Nowadays, most regulators consider crypto assets as legitimate financial assets. Crypto ETNs have already been launched in major exchanges around the world. Furthermore, in the US, a former crypto critic — the Chicago Board Options Exchange (CBOE) — began to offer Bitcoin futures trading by the end of 2017. In more recent developments, on July 22, 2020, the Comptroller of the Currency (OCC) — an independent department within the U.S. Department of the Treasury — published a letter notifying that national banks and federal savings associations can provide cryptocurrency custody services for their customers.
“From safe-deposit boxes to virtual vaults, we must ensure banks can meet the financial services needs of their customers today … This opinion clarifies that banks can continue satisfying their customers’ needs for safeguarding their most valuable assets, which today for tens of millions of Americans includes cryptocurrency.” — Acting Comptroller of the Currency Brian P. Brooks
Overall, cryptocurrencies have come a long way, and recent headlines will continue to attract new participants focused on this market.
What is a Cryptocurrency Index?
A sensible strategy for investors looking for stable returns is passive investing in indexes.
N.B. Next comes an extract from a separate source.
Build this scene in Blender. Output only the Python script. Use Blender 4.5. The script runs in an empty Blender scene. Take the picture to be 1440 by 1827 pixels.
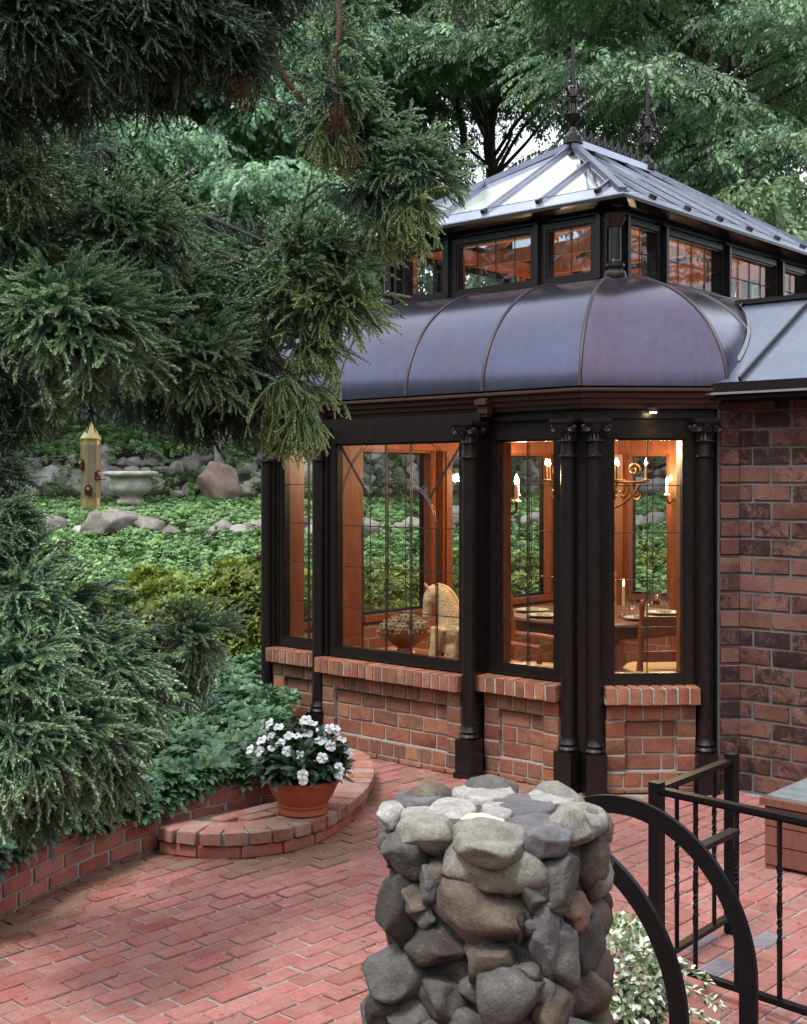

A crypto index replicates the performance of a portfolio of crypto assets, such as Bitcoin, Ethereum, or Cardano, with the aim of covering the crypto market as comprehensively as possible.
Each crypto index is made up of a selection of cryptocurrencies, grouped together and weighted by market capitalization. The market cap of a cryptocurrency is calculated as the effective circulating supply of specific coin times its market value against the US dollar.
In its simplest form, the value of the crypto index will be tied to the evolution of the market cap. If the market cap increases, the value of the index will rise, and conversely, when the crypto prices decrease against the dollar, the value of the crypto index will fall.
The Benefits and Risks of trading on Crypto Indexes
There are several benefits to crypto basket trading instead of multiple individual cryptocurrencies. First, it can be a more cost-effective way of trading on this asset class, as it allows investors to get exposure to the sector as a whole, without having to open a position on each individual coin. Trading on a crypto index can also help to diversify risk, as investors are not exposed to a single coin.
How do BITA Crypto Indexes work?
The Crypto Indexes created by BITA aims to provide diversified and balanced exposure to the cryptocurrency market. This means that all BITA Crypto Indexes, namely BITA Crypto 10 (B10), BITA Crypto 20 (B20), BITA Crypto 30 (B30) and BITA Crypto Next 20 Index (BCN20I), have been constructed based on objective, rules-based methodologies that provide investors with a snapshot of the performance of the crypto market in one single and understandable measure. Composition buffers are used to achieve a reduced portfolio turnover. Capping of tokens is also set for better diversification, ensuring that no single cryptocurrency can constitute a weighting of greater than 25% of the index. By sourcing its prices from consolidated feeds built from the top global exchanges, the indexes accurately represent the performance of the most traded digital tokens in the world.